The Lazy (and possibly cheap) Girls Guide To Have A Blog-Chic Wedding

I‘ve been hearing a lot of you stress out about having a blog-chic wedding. You want it, you think, maybe, but you’re a little unclear how you get it. It seems stressful, and like it probably involves a lot of crafting, and you’re not even sure what else, so you’re going to put a bunch of things on your to-do list, and maybe rent a barn and hope you cover the bases.

Right. So, I don’t care if you have a blog-chic wedding. Aesthetics are just aesthetics, not ethics. But. I thought I’d break it down for you, in case you’ve been stressing. And are lazy. And maybe broke, or just cheap. (I was both) Here we go:

  • Marry someone you like. This is key. A wedding where the couple looks like, “Seriously, on further thought, this was sort of a dubious idea…” Not chic. Well, until it becomes wedding industry chic, but thank god that innovation has not yet hit the market.
  • Get a stylish photographer. Not an expensive photographer necessarily, but a stylish one. A talented photographer can make a hot mess look like the most stylish thing you’ve ever seen. For reals (see: stunning pictures of me having a meltdown at our pre-wedding picnic) Alternative: Give your friends Polaroids or Holgas or other weird cameras.

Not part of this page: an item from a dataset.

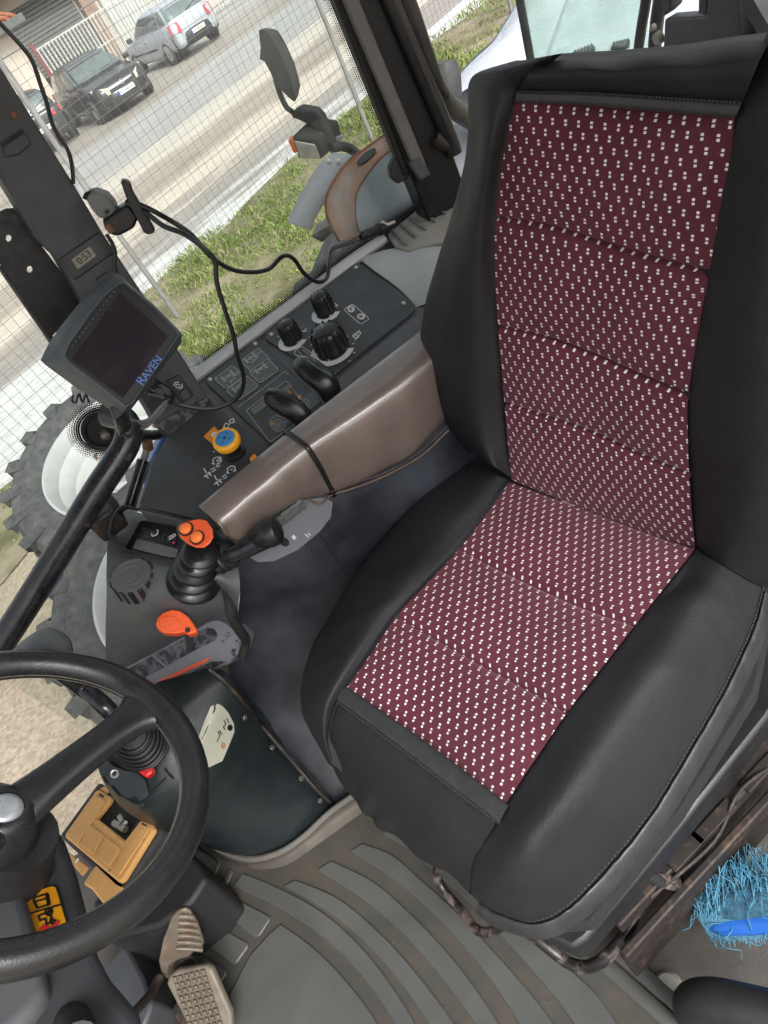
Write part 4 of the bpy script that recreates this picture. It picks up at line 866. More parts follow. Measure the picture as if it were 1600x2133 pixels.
# hood walls
lipo = [(262,1149),(232,1130),(224,1110),(230,1082),(242,1060),(256,1051),(285,1057),(340,1071),(400,1086),(430,1100),(440,1118)]
hoodb = MB(); o1 = [hp_(*p, .030) for p in lipo]; o0 = [hp_(*p, -.01) for p in lipo]; hc_ = hp_(335, 1115, -.01)
i1 = [p+(hc_-p)*.035 for p in o1]; i1 = [p+HP.n*0.0 for p in i1]; i0 = [hp_(*(np.array(p)*.86+np.array([335, 1118])*.14), -.028) for p in lipo]
hoodb.grid([o0, o1, i1, i0]); hoodb.build('readout_hood', 'console_dark', con, bevel=.0, auto=60)
rp = Place(HP, -.006); MB().prism([hp_(*p, -.008) for p in ((262,1140),(292,1086),(300,1084),(420,1112),(430,1140),(372,1166))], -HP.n*.004).build('readout_panel', 'black_gloss', con, smooth=False)
MB().prism([hp_(*p, -.0065) for p in ((276,1142),(286,1122),(372,1144),(366,1160),(350,1160))], -HP.n*.001).build('readout_glass', 'cover_grey', con, smooth=False)
strokes([[(296,1099),(299,1106),(309,1112),(305,1119),(312,1120),(318,1114),(330,1116),(331,1111),(318,1108),(296,1099)], [(332,1118),(330,1125),(340,1127),(338,1117),(345,1113),(350,1120),(348,1128),(362,1131)],[(360,1118),(366,1122),(360,1126)]], rp, .0008, 'console_grey', con)
text('C', .021, hp_(317, 1121, -.0050), hp_(4, -15)-hp_(0, 0), hp_(-16, -4)-hp_(0, 0), 'white_print', con); text('B', .020, hp_(353, 1126, -.0050), hp_(4, -15)-hp_(0, 0), hp_(-16, -4)-hp_(0, 0), 'white_print', con)
MB().lathe([(0, .001), (.0024, .001), (.0024, 0)], hp_(362, 1131, -.0055), HP.n, 12).build('pilot_light', 'pink_led', con)
# ribbed dial on the pod
b0, t0 = atz(283, 1213, .60), None
ax = unit(np.array([-.22, -.28, 1.0])); o = atz(288, 1222, .598); R = .034; H = .036
dk = MB().lathe([(R, 0), (R, H*.9), (R*.95, H), (R*.84, H), (R*.82, H*.97), (R*.64, H*.97), (R*.62, H), (R*.52, H), (R*.50, H*.97), (R*.34, H*.97), (R*.32, H), (R*.2, H), (0, H*.97)], o, ax, 64); dk = dk.build('dial', 'console_grey', con, auto=40)
u = unit(np.cross(ax, (0, 0, 1))); w_ = np.cross(ax, u); b = MB()
for k in range(14):
    t = 2*PI*k/14; d = u*math.cos(t)+w_*math.sin(t); b.box(o+d*R*1.01+ax*H*.48, (d, np.cross(ax, d), ax), (.005, .0085, H*.92))
b.build('dial_rib', 'knob_black', dk, bevel=.0012)
# orange paddle
PO = Plane(atz(370, 1300, .535), unit((-.45, -.25, .75))); pd = [(324,1300),(328,1286),(340,1275),(358,1269),(375,1272),(392,1284),(404,1300),(411,1312),(408,1318),(392,1322),(385,1316),(362,1320),(340,1318),(328,1310)]
MB().prism([PO.at(*p, .012) for p in pd], -PO.n*.022).build('orange_paddle', 'orange', con, bevel=.006, seg=3)
MB().prism([PO.at(*p, .0135) for p in circ(352, 1296, 22, 14, 24)[:-1]], -PO.n*.004).build('paddle_pad', 'orange', con, bevel=.0015)
MB().lathe([(0, .002), (.004, .002), (.0045, 0)], PO.at(391, 1312, .0125), PO.n, 12).build('paddle_rivet', 'rust_dark', con)
# worn quadrant plate with slot and orange wedge
QP = Plane.three(atz(250,1400,.40), atz(450,1300,.42), atz(470,1400,.36)); q = lambda x, y, w=0: QP.at(x, y, w)
MB().prism([q(*p) for p in ((235,1400),(450,1280),(462,1282),(498,1300),(508,1328),(500,1358),(478,1382),(380,1430),(300,1460))], -QP.n*.05).build('quadrant_plate', 'worn_panel', con, bevel=.006)
MB().prism([q(*p, .0015) for p in ((262,1396),(390,1326),(432,1308),(446,1310),(453,1322),(448,1334),(415,1350),(320,1402),(290,1415))], -QP.n*.001).build('quadrant_slot', 'scuffed', con, smooth=False)
MB().prism([q(*p, .0035) for p in ((386,1322),(402,1320),(402,1356),(388,1362))], -QP.n*.002).build('quadrant_lever_foot', 'black_rubber', con, smooth=False)
strokes([[(290,1378),(332,1354),(384,1328)],[(315,1362),(345,1388)]], Place(QP, .002), .0035, 'worn_panel', con, name='quadrant_edge')
MB().prism([q(*p, .003) for p in ((329,1418),(436,1369),(437,1372),(426,1381),(338,1424))], -QP.n*.002).build('orange_wedge', 'orange', con, smooth=False)
MB().prism([q(*p, .002) for p in ((365,1420),(440,1378),(470,1378),(425,1402),(372,1440))], -QP.n*.001).build('scuffed_patch', 'scuffed', con, smooth=False)
MB().tube([atz(*p) for p in ((470,1220,.56),(478,1250,.53),(484,1285,.50),(497,1310,.46),(512,1335,.41),(505,1368,.38))], .009, 8, 5).build('pod_trim', 'black_rubber', con)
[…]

Ok. Unless you’re type-A, you can take a nap from now till the wedding.
Yes, I know you’ve been taught to think that you have to *craft* and *think up cleaver details* and *have innovative save the dates* but you don’t. Your wedding is now blog-stylish. Poof!

Buttttt for the type-A’s out there (hey girlfriends!), I’ll continue.

  • Get an interesting dress. Or pants suit. Outfit, I mean outfit. Notice I didn’t say ‘wedding dress’ or ‘expensive dress’ or even ‘white dress.’ It can be any of these things or none of these things, but the key is that it’s interesting. It can be any dress that makes you say, “hummm. Now that is something interesting.” But if you want to go the extra mile, make women look at it and starting pulling out handfuls of their hair while they wildly search the internet trying to discover a dress like it (Been there. So. Many. Times.) Bonus points: vintage, so there is no way for anyone to ever find a dress/outfit quite like it (cue: hair ripping)
  • Get an interesting venue. Affordable options: guerrilla beach weddings, guerrilla park weddings, cool court house weddings, weddings under overpasses, near taco trucks, in a parents backyard, in fields, in someones house. Slightly more pricey options: in restaurants, non-guerrilla places in parks, the zoo, a circus, a castle (cheap in the right countries), old churches. Possibly wildly expensive options: Barns, museums, summer camps, farms, the family estate, a schooner in the middle of the ocean. Bonus points: having a wedding someone has never had a wedding before.
  • Have fun.

And that’s it. Seriously. You can chuck the crafts, the invitations, the details, the flowers. You can chuck it all. The real secret is that confidence makes you the coolest, and a hip photographer makes you look hip.

Now go forth and have a blog-chic wedding. Or don’t. Who cares. But stop stressing about it, because I just told you how.